The 100 best novels: #45 - The Age of Innocence by Edith Wharton (1920)




Edith Wharton (nee Newbold Jones), who was born into a rich and distinguished New York family in 1862, is perhaps a great city's greatest novelist. From The House of Mirth (1905) to The Custom of the Country(1913) to her masterpiece The Age of Innocence, Wharton's subject was the changing scene of New York City, the foibles of its fashionable elites and the ambitions of the "new people" who, she felt, threatened its traditional culture. Wharton was also close to Henry James whom she described as "perhaps the most intimate friend I ever had, though in many ways we were so different". Together, from 1900 to the end of the Great War, the work of James and Wharton dominates American literature.



The Age of Innocence tells the story of a forthcoming society wedding, and the threat to the happy couple from the appearance in their midst of an exotic and beautiful femme fatale, a cousin of the bride. Newland Archer (the name makes a nod to James's heroine Isabel Archer) is a distinguished lawyer looking forward to his marriage to shy, lovely, sheltered May Welland.

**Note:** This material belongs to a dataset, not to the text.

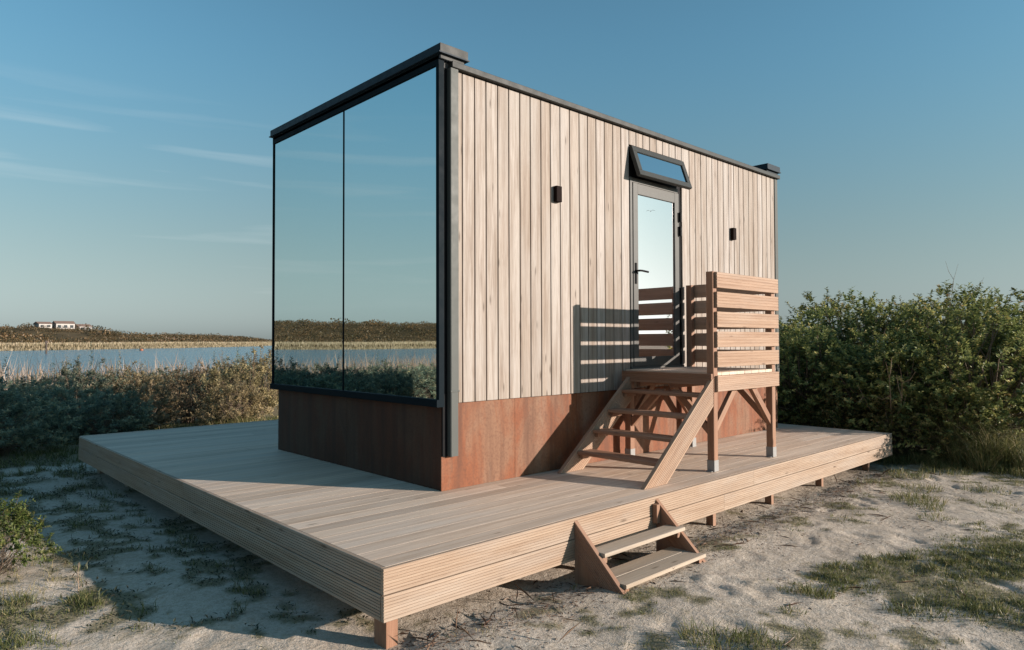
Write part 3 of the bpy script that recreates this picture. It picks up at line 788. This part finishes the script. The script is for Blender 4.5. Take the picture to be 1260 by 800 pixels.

But when he meets Countess Ellen Olenska, scandalously separated from her European husband, a Polish count, he falls hopelessly in love and blights his marriage to May by failing to break off his relationship with the countess. Meanwhile, in a typical Wharton twist, Newland Archer's bride may be timid, but she is determined to marry her fiance and uses all the power of New York society to bring him to heel.

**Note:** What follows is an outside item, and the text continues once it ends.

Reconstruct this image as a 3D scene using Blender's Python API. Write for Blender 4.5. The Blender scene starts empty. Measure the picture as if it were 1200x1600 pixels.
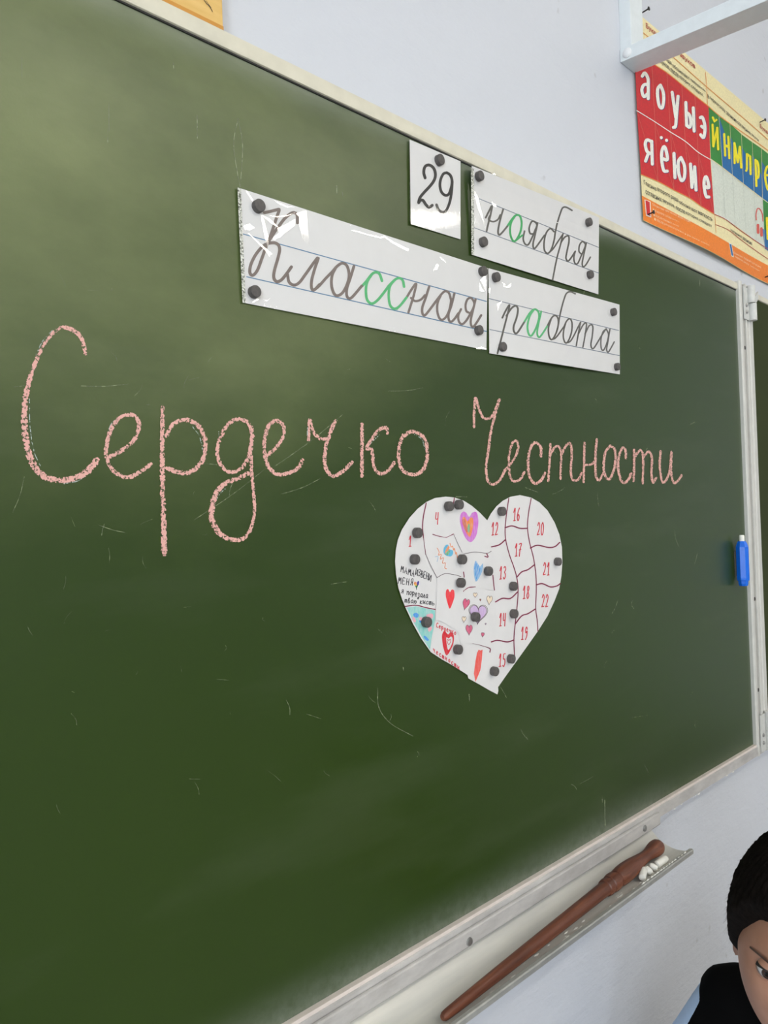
import bpy, bmesh, math, random
import numpy as np
from mathutils import Vector, Matrix
random.seed(7)
sc = bpy.context.scene
COL = sc.collection
PI = math.pi

# ------------------------------------------------------------------ camera
F_PX = 1200.0
CAM = Vector((0.0, -0.6326, 1.45))
R = Matrix(((0.71676, -0.01522, 0.69715), (-0.69654, 0.03190, 0.71681), (-0.03315, -0.99938, 0.01226)))
cam_d = bpy.data.cameras.new('camera')
cam = bpy.data.objects.new('camera', cam_d)
COL.objects.link(cam)
cam_d.sensor_fit = 'VERTICAL'
cam_d.sensor_height = 36.0
cam_d.lens = 36.0 * F_PX / 1600.0
cam_d.clip_start = 0.02
mw = Matrix.Identity(4)
for i in range(3):
    mw[i][0] = R[i][0]
    mw[i][1] = -R[i][1]
    mw[i][2] = -R[i][2]
    mw[i][3] = CAM[i]
cam.matrix_world = mw
sc.camera = cam

# ------------------------------------------------------------------ world, exposure
sc.view_settings.view_transform = 'Standard'
sc.view_settings.look = 'None'
sc.view_settings.exposure = -0.20
sc.view_settings.gamma = 1.0
sc.view_settings.use_curve_mapping = False
sc.cycles.use_denoising = True
sc.cycles.max_bounces = 8
sc.cycles.transparent_max_bounces = 16
world = bpy.data.worlds.new('overcast_sky')
sc.world = world
world.use_nodes = True
world.node_tree.nodes['Background'].inputs[0].default_value = (0.72, 0.84, 1.0, 1)
world.node_tree.nodes['Background'].inputs[1].default_value = 1.2
LAMP = 23.5            # emission of the fluorescent diffusers
DAY = 112.0             # daylight through each window of the left wall, watts
WALL_Y = 0.03


def daylight(x, y, z, sx, sy):
    d = bpy.data.lights.new('window_daylight', 'AREA')
    d.shape = 'RECTANGLE'
    d.size, d.size_y = sx, sy
    d.energy = DAY
    d.color = (0.88, 0.94, 1.0)
    o = bpy.data.objects.new('window_daylight', d)
    COL.objects.link(o)
    o.location = (x, y, z)
    o.rotation_euler = (0, -PI / 2, 0)


WINDOWS = [(-2.4, 1.5), (-4.8, 1.5)]
for wy, ww in WINDOWS:
    daylight(-2.52, wy, 1.75, 1.6, ww)


# ------------------------------------------------------------------ geometry of the photograph's planes
def ray(px, py):
    return R @ Vector((px - 600.0, py - 800.0, F_PX))


def at(px, py, y=0.0):
    w = ray(px, py)
    return CAM + w * ((y - CAM.y) / w.y)


def at_x(px, py, x):
    w = ray(px, py)
    return CAM + w * ((x - CAM.x) / w.x)


def at_plane(px, py, c, n):
    w = ray(px, py)
    return CAM + w * ((c - CAM).dot(n) / w.dot(n))


def crop(x0, y0, s):
    return lambda pts: [(x0 + p[0] / s, y0 + p[1] / s) for p in pts]


# ------------------------------------------------------------------ materials
class N:
    def __init__(self, name):
        self.m = bpy.data.materials.new(name)
        self.m.use_nodes = True
        self.t = self.m.node_tree
        self.b = self.t.nodes['Principled BSDF']
        self.out = self.t.nodes['Material Output']

    def node(self, typ, **kw):
        n = self.t.nodes.new(typ)
        for k, v in kw.items():
            setattr(n, k, v)
        return n

    def link(self, a, b):
        self.t.links.new(a, b)

    def pos(self):
        return self.node('ShaderNodeNewGeometry').outputs['Position']

    def noise(self, scale, detail=3.0, rough=0.55, vec=None, sx=None):
        v = vec or self.pos()
        if sx:
            mp = self.node('ShaderNodeMapping')
            mp.inputs['Scale'].default_value = sx
            self.link(v, mp.inputs['Vector'])
            v = mp.outputs[0]
        n = self.node('ShaderNodeTexNoise')
        n.inputs['Scale'].default_value = scale
        n.inputs['Detail'].default_value = detail
        n.inputs['Roughness'].default_value = rough
        self.link(v, n.inputs['Vector'])
        return n.outputs['Fac']

    def ramp(self, fac, stops):
        r = self.node('ShaderNodeValToRGB')
        el = r.color_ramp.elements
        while len(el) < len(stops):
            el.new(0.5)
        for e, (p, c) in zip(el, stops):
            e.position = p
            e.color = (*c, 1) if len(c) == 3 else c
        self.link(fac, r.inputs[0])
        return r.outputs[0]

    def rng(self, val, a, b, c=0.0, d=1.0):
        r = self.node('ShaderNodeMapRange')
        self.link(val, r.inputs[0])
        for i, v in enumerate((a, b, c, d)):
            r.inputs[i + 1].default_value = v
        return r.outputs[0]

    def math(self, op, a, b=None):
        n = self.node('ShaderNodeMath', operation=op)
        for i, v in enumerate((a, b)):
            if v is None:
                continue
            if isinstance(v, (int, float)):
                n.inputs[i].default_value = v
            else:
                self.link(v, n.inputs[i])
        return n.outputs[0]

    def mix(self, fac, a, b):
        n = self.node('ShaderNodeMix', data_type='RGBA')
        for s, v in ((n.inputs['Factor'], fac), (n.inputs[6], a), (n.inputs[7], b)):
            if isinstance(v, (int, float)):
                s.default_value = v
            elif isinstance(v, tuple):
                s.default_value = (*v[:3], 1)
            else:
                self.link(v, s)
        return n.outputs[2]

    def bump(self, h, strength, dist=0.002):
        n = self.node('ShaderNodeBump')
        n.inputs['Strength'].default_value = strength
        n.inputs['Distance'].default_value = dist
        self.link(h, n.inputs['Height'])
        self.link(n.outputs[0], self.b.inputs['Normal'])

    def xyz(self):
        s = self.node('ShaderNodeSeparateXYZ')
        self.link(self.pos(), s.inputs[0])
        return s.outputs

    def color(self, c):
        if isinstance(c, tuple):
            self.b.inputs['Base Color'].default_value = (*c[:3], 1)
        else:
            self.link(c, self.b.inputs['Base Color'])

    def set(self, **kw):
        for k, v in kw.items():
            s = self.b.inputs[k.replace('_', ' ')]
            if isinstance(v, (int, float)):
                s.default_value = v
            else:
                self.link(v, s)
        return self


def srgb(r, g, b):
    return tuple((v / 255 / 12.92) if v / 255 <= 0.04045 else ((v / 255 + 0.055) / 1.055) ** 2.4 for v in (r, g, b))


def mottled(name, col, var=0.12, scale=30.0, rough=0.5, metal=0.0, bump=0.0, spec=0.5, sx=None):
    m = N(name)
    n = m.noise(scale, 4, sx=sx)
    lo = tuple(c * (1 - var) for c in col)
    hi = tuple(min(1, c * (1 + var)) for c in col)
    m.color(m.ramp(n, [(0.3, lo), (0.7, hi)]))
    m.set(Roughness=rough, Metallic=metal)
    m.b.inputs['Specular IOR Level'].default_value = spec
    if bump:
        m.bump(n, bump)
    return m.m


def flat_ink(name, col, rough=0.55, spec=0.3):
    return mottled(name, col, 0.10, 300.0, rough, spec=spec)


M = {}
# painted plaster wall: pale lavender white with trowel ridges and small stains
w = N('lavender_plaster')
n1 = w.noise(1.3, 4)
n2 = w.noise(55.0, 5, 0.6)
n3 = w.noise(9.0, 5, 0.65, sx=(1.0, 1.0, 2.6))
spots = w.rng(w.noise(23.0, 2, 0.4), 0.735, 0.765)
base = w.mix(n1, srgb(203, 206, 214), srgb(212, 215, 221))
w.color(w.mix(w.math('MULTIPLY', spots, 0.35), base, srgb(150, 146, 142)))
w.set(Roughness=0.62)
w.b.inputs['Specular IOR Level'].default_value = 0.25
w.bump(w.math('ADD', w.math('MULTIPLY', n3, 2.2), w.math('MULTIPLY', n2, 0.25)), 0.40, 0.004)
M['wall'] = w.m

# chalkboard enamel
b = N('green_chalkboard_enamel')
xyz = b.xyz()
cl = b.noise(2.2, 5, 0.6)
wipe = b.noise(5.0, 5, 0.6, sx=(0.5, 1.0, 2.2))
grain = b.noise(420.0, 2)
fine = b.noise(70.0, 4, 0.7)
body = b.mix(cl, srgb(38, 58, 12), srgb(45, 66, 16))
smear = b.math('MULTIPLY', b.rng(wipe, 0.52, 0.80), 0.07)
body = b.mix(smear, body, srgb(150, 156, 138))
# gloss brightening painted into the upper left, broken up by wiping marks
dxx = b.math('MULTIPLY', b.math('SUBTRACT', xyz[0], 0.18), 1.15)
dzz = b.math('MULTIPLY', b.math('SUBTRACT', xyz[2], 1.80), 1.9)
rad = b.math('SQRT', b.math('ADD', b.math('MULTIPLY', dxx, dxx), b.math('MULTIPLY', dzz, dzz)))
swirl = b.noise(3.4, 6, 0.62, sx=(1.0, 1.0, 1.7))
painted_gloss = b.rng(b.math('ADD', rad, b.math('MULTIPLY', swirl, 0.55)), 0.30, 1.02, 1.0, 0.0)
painted_gloss = b.math('MULTIPLY', b.math('MULTIPLY', painted_gloss, b.rng(swirl, 0.30, 0.62, 1.0, 0.62)), 0.51)
body = b.mix(painted_gloss, body, srgb(150, 160, 108))
low = b.rng(xyz[2], 0.957, 1.012, 1.0, 0.0)
low = b.math('POWER', low, 2.2)
lowd = b.math('MULTIPLY', low, b.rng(fine, 0.30, 0.72, 0.45, 1.0))
lowx = b.rng(xyz[0], 1.22, 1.32, 1.0, 0.30)
dust = b.math('MULTIPLY', b.math('MULTIPLY', lowd, lowx), 0.27)
top = b.rng(xyz[2], 1.878, 1.914, 0.0, 1.0)
topd = b.math('MULTIPLY', b.math('POWER', top, 2.0), b.rng(wipe, 0.40, 0.65, 0.1, 0.36))
right = b.math('MULTIPLY', b.math('POWER', b.rng(xyz[0], 1.655, 1.676), 2.0), 0.16)
dust = b.math('MAXIMUM', b.math('MAXIMUM', dust, topd), right)
b.color(b.mix(dust, body, srgb(196, 200, 192)))
b.set(Roughness=b.math('ADD', b.rng(cl, 0.3, 0.7, 0.30, 0.34), b.math('MULTIPLY', dust, 0.4)))
b.b.inputs['Specular IOR Level'].default_value = 0.40
b.bump(grain, 0.10, 0.0006)
M['board'] = b.m
M['board_wing'] = mottled('green_wing_enamel', srgb(54, 62, 34), 0.08, 6.0, 0.75, spec=0.15)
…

The social tragedy of Newland Archer's unhappy union was informed by Wharton's own marital breakdown, a crisis brought on by her husband's acute nervous collapse. By 1913, however, Wharton was divorced and free to explore her gifts as a writer of fiction.

As with all her New York novels, The Age of Innocence makes an ironic commentary on the cruelties and hypocrisies of Manhattan society in the years before, during and after the Great War. Strangely, when it won the 1921 Pulitzer prize, the judges praised it for revealing "the wholesome atmosphere of American life and the highest standard of American manners and manhood". Today, while not as merciless in its analysis asThe House of Mirth, Wharton's late masterpiece stands as a fierce indictment of a society estranged from culture and in desperate need of a European sensibility. This had been an issue for American writers since Washington Irving, Melville and Hawthorne. Some critics would say it remains unresolved to this day.


A Note on the Text

The Age of Innocence, Edith Wharton's 12th novel, which takes its title from a 1785 painting of A Little Girl by Joshua Reynolds, was first serialised in four parts during 1920 in the Pictorial Review. It subsequently appeared in book form from the American publisher D Appleton & Company of New York. In 1921, The Age of Innocencebecame the first novel written by a woman to win a Pulitzer.

The book has inspired many film, television and theatrical adaptations: most recently, in 1993, Martin Scorsese directed a film version starring Michelle Pfeiffer as Countess Ellen Olenska, Daniel Day-Lewis as Newland Archer and Winona Ryder as May Welland Archer.


Three More From Edith Wharton

The House of Mirth (1905); Ethan Frome (1911); The Custom of the Country (1913).